The Exchange

September 16, 2018
Recently I’ve been thinking about my service to Jesus and the passion variable behind it that drives me to push for excellence. It’s a beautiful concept I like to call “The Exchange”. Jesus. The perfect gift to humanity. Sent in excellence to serve with excellence. This realization got me thinking, “Am I offering my best to God?” Then I realized, somewhere along the way I got carried away in my service and I was no longer serving with the core thought of Jesus in mind. Instead, my service became a routine. To the point where just like drivers who take the same route home-from-work everyday, eventually they say, “I don’t remember driving home” -now that’s scary… When service becomes a routine, people tend to miss the point of it all. The key is to focus on Jesus and His intentions not ours.

Cruel intentions

Sometimes our intentions revolve around trying to impress others, and if that’s your intention your passion variable isn’t going to last long. On the other hand, the intentions of Jesus have always been of honour and excellence towards us. Our heart posture is very important and this goes hand-in-hand with the quality of our gift. Let’s make an equation out of this. The right heart posture + your quality of service (or gift) = excellence. Now, imagine being invited to a birthday party and you bring a $100+ gift and your intentions are for everyone to see how much you spent rather than actually honouring the person who is receiving the gift because you know how much they deserve it. The same idea applies when we are serving Jesus. Our service is like gifts we honour Him with, but it would really suck if our intentions were not to see how God reacts when receiving them but instead to see how others become impressed.

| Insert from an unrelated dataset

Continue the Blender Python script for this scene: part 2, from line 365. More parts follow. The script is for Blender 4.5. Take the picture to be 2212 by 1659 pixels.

Note: the passion variable occurs when you’re serving and you think to yourself, “The Lord has been so good to me, I hope He likes what I’m offering today” or “I know He will take into account what I sacrificed in order to be here today and serve, but that doesn’t matter because He sacrificed it all for me” –that’s the thrill that should motivate us as we serve and not the thrill of impressing others. Going back to excellence, excellence comes when there is a focal point rather than serving just to cover a function at church. I didn’t want my service to be mediocre because that’s not what God sent us. If anything, Jesus sacrificed it all -even His title. That being said, let’s be honest.

Honest hour

Sometimes as leaders at church, we forget about the function behind the title and only because we have received some kind of promotion we think it’s no longer our duty to serve. I am here to tell you that you’re wrong. Your service must increase in the measure that God begins to promote you in ministry. A title without a function is just simply a name tag written with a washable marker. Matthew 20.28 tells us that Jesus, being God, didn’t grab hold of his title but he came to serve us and not to be served. That means in order to offer someone everything; you must die to your pride, ego or reputation. It’s these things that stop us from giving God our excellence because what God wants we’re not letting go of, or we can’t let go of it because it still dominates us.

Exhibit A

Remember Cain and Abel? Many of us are like Abel, with the right heart posture, willing to give God everything and then some. On the other hand, there are others like Cain, unable to let go of the things they love most, and can’t sacrifice them because they worked too hard to earn them. His gift was good but it wasn’t excellent. In my opinion, it all started with his heart posture (able to give but not with the right heart disposition). Excellence starts from the heart like I mentioned earlier. Until we realize that everything we have is because of Jesus and not of our labour, we won’t be able to offer God our service nor the disposition of our servanthood heart. Without these two, if we remember our equation, there is no excellence.

Let’s wrap our gift

Jesus gave His best, so we ought to offer our best in return. We all have plenty of talents and gifts galore to impress others but why aren’t we offering them to God in return? I encourage you to wrap your time, spiritual gifts and talents into a beautiful gift of service and offer it to Christ in return. Remember, when you offer your gift, focus on what Jesus did for you and come with the right heart posture as Christ did, letting go of your title and intentions and willing to sacrifice the things you’ve attached yourself with. Don’t worry about the type of gift: whether it’s singing, dancing, writing, painting, drawing, as long as it resonates excellence. That’s the exchange. When we come to understand and value what God offered us -His Son, His best, His excellence, we can offer the same in return.